April 21, 2026

MONSTER ON A PLANE: Cancel This Flight


MONSTER ON A PLANE (Blu-ray)
2024 / 90 min
Uncork’d Entertainment
Available at MovieZyng
Review by Josey, the Sudden Cat😾

Hoping for a little cheap, trashy fun in the sky? Look elsewhere. While I periodically enjoy a bit of exploitative junk as much as the next guy, Monster on a Plane mostly fails to even reach those lowly standards. 

Ironically, overall cheapness isn’t the movie’s problem. In fact, it dutifully includes plenty of the gratuitous sex & nudity, splatter & gore, cheap CGI and phony monsters that have made similar films a lot of shameless fun. And of course, it’s got the usual silly story and overwrought performances, capped off by the prerequisite title that explains the plot in a nutshell.


However, this one doesn’t even rise to the level of so-good-it’s-bad, for a couple of key reasons. First off, the dialogue is not only terrible (hell, that can be forgiven, even embraced), there are numerous distracting occasions when it doesn’t even make sense…and I’m talking grammatical sense. Monster on a Plane is a German production but filmed in English, and if I didn't know better, I’d say the script was originally written in German before being fed through Google Translate and handed to the cast. Some of it even sounds like it was clumsily written by AI (as a former teacher, I’ve seen many examples of AI’s butchery of the English language). Here’s just one stellar example:


Man: You know who I love more than you? Your tiny boobs.

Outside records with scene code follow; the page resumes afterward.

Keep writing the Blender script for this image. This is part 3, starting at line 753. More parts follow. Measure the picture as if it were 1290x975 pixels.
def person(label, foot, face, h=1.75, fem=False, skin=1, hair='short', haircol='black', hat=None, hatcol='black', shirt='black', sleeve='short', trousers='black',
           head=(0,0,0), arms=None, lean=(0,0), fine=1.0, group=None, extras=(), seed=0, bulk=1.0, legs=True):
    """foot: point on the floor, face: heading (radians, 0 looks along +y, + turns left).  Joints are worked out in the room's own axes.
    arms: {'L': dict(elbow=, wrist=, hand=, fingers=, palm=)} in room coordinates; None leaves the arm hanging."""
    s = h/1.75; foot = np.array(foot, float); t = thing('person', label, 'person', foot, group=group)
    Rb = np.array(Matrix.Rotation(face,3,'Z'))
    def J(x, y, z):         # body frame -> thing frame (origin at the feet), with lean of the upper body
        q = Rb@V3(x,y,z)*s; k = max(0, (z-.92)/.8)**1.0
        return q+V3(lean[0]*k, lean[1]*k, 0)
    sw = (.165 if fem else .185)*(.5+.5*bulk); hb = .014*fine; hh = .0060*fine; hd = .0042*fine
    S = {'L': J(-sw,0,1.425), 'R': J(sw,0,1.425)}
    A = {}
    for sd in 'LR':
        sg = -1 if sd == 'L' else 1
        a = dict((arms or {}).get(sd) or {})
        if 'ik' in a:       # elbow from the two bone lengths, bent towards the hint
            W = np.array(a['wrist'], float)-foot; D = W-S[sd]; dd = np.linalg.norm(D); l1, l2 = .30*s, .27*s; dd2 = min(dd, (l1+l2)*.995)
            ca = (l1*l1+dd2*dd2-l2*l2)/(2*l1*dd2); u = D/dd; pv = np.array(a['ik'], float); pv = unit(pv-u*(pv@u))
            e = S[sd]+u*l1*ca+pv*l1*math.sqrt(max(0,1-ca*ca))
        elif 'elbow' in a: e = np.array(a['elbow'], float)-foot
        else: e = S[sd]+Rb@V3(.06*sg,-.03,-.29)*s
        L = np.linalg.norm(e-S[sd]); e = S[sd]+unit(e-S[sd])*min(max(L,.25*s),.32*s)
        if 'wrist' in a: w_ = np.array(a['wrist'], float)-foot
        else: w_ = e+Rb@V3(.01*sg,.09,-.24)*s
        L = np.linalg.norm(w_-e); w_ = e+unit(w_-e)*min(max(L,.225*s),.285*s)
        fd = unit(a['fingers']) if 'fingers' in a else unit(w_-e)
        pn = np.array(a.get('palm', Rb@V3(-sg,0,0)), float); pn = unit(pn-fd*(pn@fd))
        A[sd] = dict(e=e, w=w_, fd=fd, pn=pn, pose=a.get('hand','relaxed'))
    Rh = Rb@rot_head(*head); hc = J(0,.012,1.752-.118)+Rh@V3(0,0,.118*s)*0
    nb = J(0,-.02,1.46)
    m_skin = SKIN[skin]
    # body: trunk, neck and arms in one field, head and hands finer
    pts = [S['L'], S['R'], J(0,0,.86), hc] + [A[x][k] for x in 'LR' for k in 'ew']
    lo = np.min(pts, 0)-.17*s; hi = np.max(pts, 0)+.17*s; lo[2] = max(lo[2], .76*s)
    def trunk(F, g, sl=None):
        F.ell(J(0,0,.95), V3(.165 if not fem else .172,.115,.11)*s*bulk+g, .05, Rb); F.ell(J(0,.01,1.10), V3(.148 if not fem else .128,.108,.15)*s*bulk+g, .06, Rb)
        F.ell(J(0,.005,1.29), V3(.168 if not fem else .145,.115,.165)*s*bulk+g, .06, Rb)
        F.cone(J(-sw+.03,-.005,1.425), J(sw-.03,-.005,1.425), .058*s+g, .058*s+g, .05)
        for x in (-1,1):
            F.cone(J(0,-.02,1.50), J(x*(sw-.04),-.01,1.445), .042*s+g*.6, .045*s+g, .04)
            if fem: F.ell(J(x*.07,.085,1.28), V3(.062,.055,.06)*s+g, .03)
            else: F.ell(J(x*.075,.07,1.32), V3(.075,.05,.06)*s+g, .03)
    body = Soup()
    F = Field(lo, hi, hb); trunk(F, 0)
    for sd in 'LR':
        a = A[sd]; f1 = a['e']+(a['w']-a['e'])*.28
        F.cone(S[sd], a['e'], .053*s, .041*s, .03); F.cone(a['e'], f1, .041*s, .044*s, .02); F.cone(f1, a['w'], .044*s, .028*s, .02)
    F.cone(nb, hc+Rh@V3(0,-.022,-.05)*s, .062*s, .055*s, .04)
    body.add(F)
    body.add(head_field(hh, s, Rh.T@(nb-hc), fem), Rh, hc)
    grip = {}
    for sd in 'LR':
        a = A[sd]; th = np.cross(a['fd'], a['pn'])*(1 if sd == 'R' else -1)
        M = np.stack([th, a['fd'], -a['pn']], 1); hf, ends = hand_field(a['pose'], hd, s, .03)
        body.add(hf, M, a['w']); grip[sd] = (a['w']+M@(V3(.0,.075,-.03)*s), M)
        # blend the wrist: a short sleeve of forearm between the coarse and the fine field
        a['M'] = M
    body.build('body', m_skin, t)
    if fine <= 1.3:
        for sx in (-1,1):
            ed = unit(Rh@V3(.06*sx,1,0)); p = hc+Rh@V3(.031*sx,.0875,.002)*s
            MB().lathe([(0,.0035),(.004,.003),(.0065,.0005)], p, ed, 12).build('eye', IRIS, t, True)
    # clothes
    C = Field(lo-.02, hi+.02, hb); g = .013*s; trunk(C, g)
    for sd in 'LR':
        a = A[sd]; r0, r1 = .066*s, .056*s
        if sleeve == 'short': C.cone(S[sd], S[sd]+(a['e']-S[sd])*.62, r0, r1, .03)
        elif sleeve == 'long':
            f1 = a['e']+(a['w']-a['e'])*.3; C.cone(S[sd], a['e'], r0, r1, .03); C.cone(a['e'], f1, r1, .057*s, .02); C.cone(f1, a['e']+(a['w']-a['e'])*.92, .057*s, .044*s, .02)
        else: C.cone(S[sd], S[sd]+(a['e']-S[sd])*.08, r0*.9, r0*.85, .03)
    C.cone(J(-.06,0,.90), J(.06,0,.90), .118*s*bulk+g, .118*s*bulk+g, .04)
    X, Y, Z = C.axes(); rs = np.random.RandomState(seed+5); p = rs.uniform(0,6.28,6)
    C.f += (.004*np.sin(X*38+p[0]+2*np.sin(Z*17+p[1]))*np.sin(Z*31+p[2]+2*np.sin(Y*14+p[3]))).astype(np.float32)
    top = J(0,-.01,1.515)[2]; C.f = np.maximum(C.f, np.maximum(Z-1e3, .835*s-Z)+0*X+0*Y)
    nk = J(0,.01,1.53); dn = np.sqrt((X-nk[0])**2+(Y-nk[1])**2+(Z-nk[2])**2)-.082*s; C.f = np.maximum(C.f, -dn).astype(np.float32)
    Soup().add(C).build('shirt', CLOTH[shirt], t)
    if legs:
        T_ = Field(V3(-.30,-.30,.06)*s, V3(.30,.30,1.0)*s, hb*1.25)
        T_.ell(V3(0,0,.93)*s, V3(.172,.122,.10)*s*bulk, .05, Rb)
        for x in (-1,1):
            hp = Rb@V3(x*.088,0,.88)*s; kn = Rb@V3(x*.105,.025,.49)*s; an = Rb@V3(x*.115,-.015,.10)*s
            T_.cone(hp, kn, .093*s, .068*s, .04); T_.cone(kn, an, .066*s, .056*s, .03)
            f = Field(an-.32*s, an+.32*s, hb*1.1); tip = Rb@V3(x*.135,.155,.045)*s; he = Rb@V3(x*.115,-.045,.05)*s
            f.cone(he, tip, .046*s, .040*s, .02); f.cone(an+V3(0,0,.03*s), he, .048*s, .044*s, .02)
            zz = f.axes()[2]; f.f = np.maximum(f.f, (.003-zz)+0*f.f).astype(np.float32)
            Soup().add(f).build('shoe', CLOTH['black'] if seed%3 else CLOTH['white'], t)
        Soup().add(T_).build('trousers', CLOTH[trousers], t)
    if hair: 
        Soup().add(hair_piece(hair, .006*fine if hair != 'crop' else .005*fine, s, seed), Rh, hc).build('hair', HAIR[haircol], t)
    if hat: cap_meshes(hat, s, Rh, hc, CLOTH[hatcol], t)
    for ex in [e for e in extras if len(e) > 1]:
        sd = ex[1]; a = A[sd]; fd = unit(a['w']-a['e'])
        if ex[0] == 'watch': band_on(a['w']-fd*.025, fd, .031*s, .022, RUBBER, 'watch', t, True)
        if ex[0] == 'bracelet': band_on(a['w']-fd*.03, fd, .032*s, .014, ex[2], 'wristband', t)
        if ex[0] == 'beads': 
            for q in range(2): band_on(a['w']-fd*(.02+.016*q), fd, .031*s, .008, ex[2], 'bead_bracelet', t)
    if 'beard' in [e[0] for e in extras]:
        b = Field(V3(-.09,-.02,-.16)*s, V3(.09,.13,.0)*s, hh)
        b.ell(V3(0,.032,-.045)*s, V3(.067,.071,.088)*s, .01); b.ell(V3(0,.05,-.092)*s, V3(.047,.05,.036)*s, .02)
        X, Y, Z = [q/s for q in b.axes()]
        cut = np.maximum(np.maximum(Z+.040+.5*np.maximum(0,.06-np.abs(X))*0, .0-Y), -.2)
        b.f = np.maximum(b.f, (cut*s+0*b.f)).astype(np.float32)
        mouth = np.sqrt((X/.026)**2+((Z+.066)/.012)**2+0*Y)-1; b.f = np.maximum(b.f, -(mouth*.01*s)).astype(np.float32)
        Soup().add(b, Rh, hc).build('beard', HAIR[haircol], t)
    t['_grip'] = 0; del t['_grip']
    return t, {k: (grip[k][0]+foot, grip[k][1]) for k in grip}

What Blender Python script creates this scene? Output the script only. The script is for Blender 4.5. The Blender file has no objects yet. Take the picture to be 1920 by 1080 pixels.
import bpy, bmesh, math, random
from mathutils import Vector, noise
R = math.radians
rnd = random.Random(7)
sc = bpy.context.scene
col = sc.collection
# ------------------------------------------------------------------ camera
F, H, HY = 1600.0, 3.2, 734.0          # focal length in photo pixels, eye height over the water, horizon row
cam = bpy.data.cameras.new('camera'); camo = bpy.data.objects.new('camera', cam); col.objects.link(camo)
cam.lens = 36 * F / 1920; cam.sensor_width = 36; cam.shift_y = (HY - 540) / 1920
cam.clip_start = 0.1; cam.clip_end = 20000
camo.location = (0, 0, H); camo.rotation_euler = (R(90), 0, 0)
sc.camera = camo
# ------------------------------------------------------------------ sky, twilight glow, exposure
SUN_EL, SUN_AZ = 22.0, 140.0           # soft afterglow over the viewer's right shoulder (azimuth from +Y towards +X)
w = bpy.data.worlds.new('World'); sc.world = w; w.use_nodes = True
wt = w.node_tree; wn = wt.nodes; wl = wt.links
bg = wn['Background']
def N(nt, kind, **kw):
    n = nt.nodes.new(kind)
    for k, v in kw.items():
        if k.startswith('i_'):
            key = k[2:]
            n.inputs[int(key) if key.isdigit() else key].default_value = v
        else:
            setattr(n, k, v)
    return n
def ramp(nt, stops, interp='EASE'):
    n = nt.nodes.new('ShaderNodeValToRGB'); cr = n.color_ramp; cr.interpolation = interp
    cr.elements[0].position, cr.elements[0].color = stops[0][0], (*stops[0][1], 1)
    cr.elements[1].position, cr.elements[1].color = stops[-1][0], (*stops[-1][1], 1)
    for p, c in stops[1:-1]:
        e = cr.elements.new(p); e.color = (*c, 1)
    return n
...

Woman: You idiot. My boobs belong to me.


This little fellow is in charge of guarding the script.
The entire cast delivers their lines as if they aren’t always exactly sure what they’re actually saying, their efforts to recite everything verbatim coming across as a struggle. Elsewhere, I found myself wondering if “writer”-director Ezra Tsegaye has ever been on a plane (or if he knows how they work). Not only is the cockpit free of any steering control wheels, the cargo hold (where much of the slaughter takes place) is the size of a small warehouse. Then there’s the creature itself, which so-closely resembles the little Krites in Critters that someone should consider suing. 

It also seems to have been edited with a chainsaw…most scenes sloppily slapped together, often with little or no transition. If a bonkers German creature feature is what you seek, might I humbly suggest something like Sky Sharks? At least that one feels like the work of professional schlockmeisters. The only vibe Monster on a Plane gives off is contempt for the expectations of its audience.